A Division Bench of this Court, while considering an identical controversy in Kedar Nath Sharma's case (supra) though, under the BSF Rules and after placing reliance upon the aforementioned judgement, declined to grant relief to the petitioner therein, who had claimed that as he had completed 11 years, 1 month and 17 days of service, he was entitled to proportionate pension. In view of clear and categoric provisions of Rules 16, 17 and 43(d)(i)(ii) and (v) of the C.R.P.F. Rules and the precedents referred to herein before, I have no hesitation in holding that the first appellate Court committed an error of law in holding that the respondent would be entitled to pension under Rule 49 (2)(b)of the Pension Rules.
At this stage, it would be necessary to deal with an argument addressed by counsel for the respondent, to the effect that he did not retire voluntarily but was compulsorily retired. Counsel for the respondent submitted that the appellants intentionally withheld the alleged letter, praying for his voluntary discharge. The learned Courts below, should not have relied upon the orders Ex.D-1,D-2 and D-3, which are documents R.S.A. No.671 of 2004 12 created by the appellants. The above argument has been dealt with by the trial Court, as also by the appellate Court. Both the Courts below have returned emphatic and concurrent findings of fact that the respondent resigned voluntarily. The absence of the respondent's application was explained by the appellants, by asserting that the letter had been weeded out from the record. These concurrent findings of fact do not require any interference.

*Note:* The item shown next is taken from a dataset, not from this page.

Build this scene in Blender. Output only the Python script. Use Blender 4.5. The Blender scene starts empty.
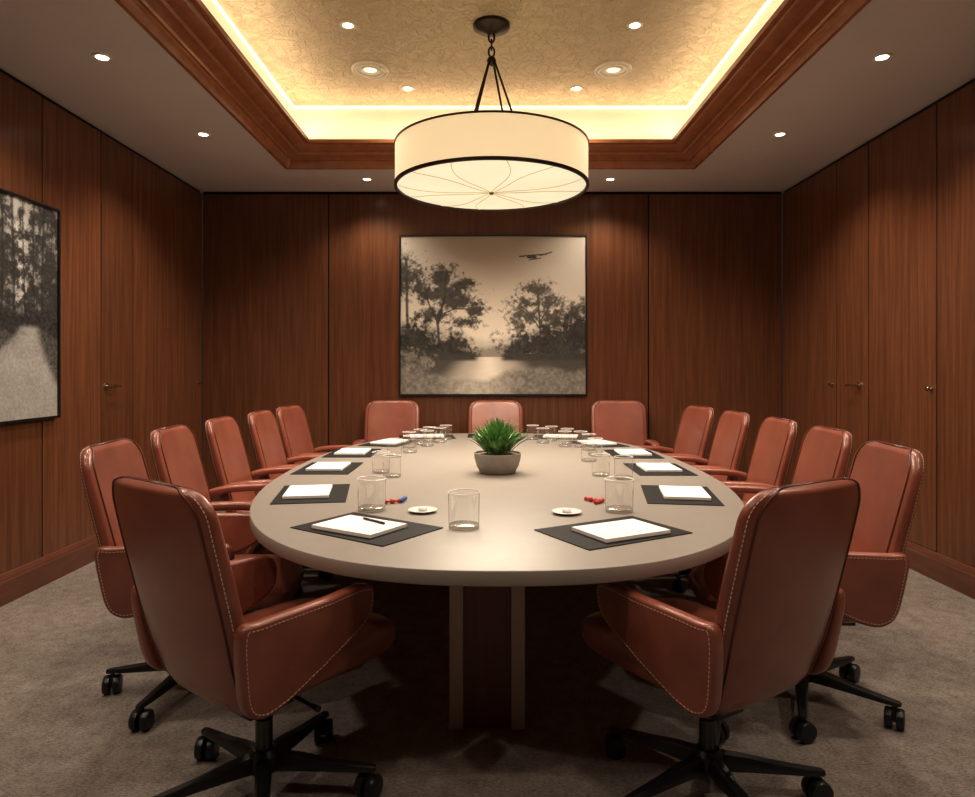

As a result, the questions of law as framed by counsel for the appellant are answered by holding that as the respondent has resigned voluntarily from the force, he is not entitled to receive pension proportionate to the service rendered in view of the provisions of Rules 16,17 and 43(d)(i)(ii) and (v) of the C.R.P.F. Rules. The first appellate Court, therefore, committed an error in invoking the provisions of Rule 49 (2)(b) to grant pension to the respondent.
Consequently, in view of what has been stated herein above, the appeal is allowed and the judgement and decree dated 11.10.2003 passed by the first appellate Court is set aside and the judgement and decree dated 7.9.2001 passed by the trial Court is restored. No order as to costs.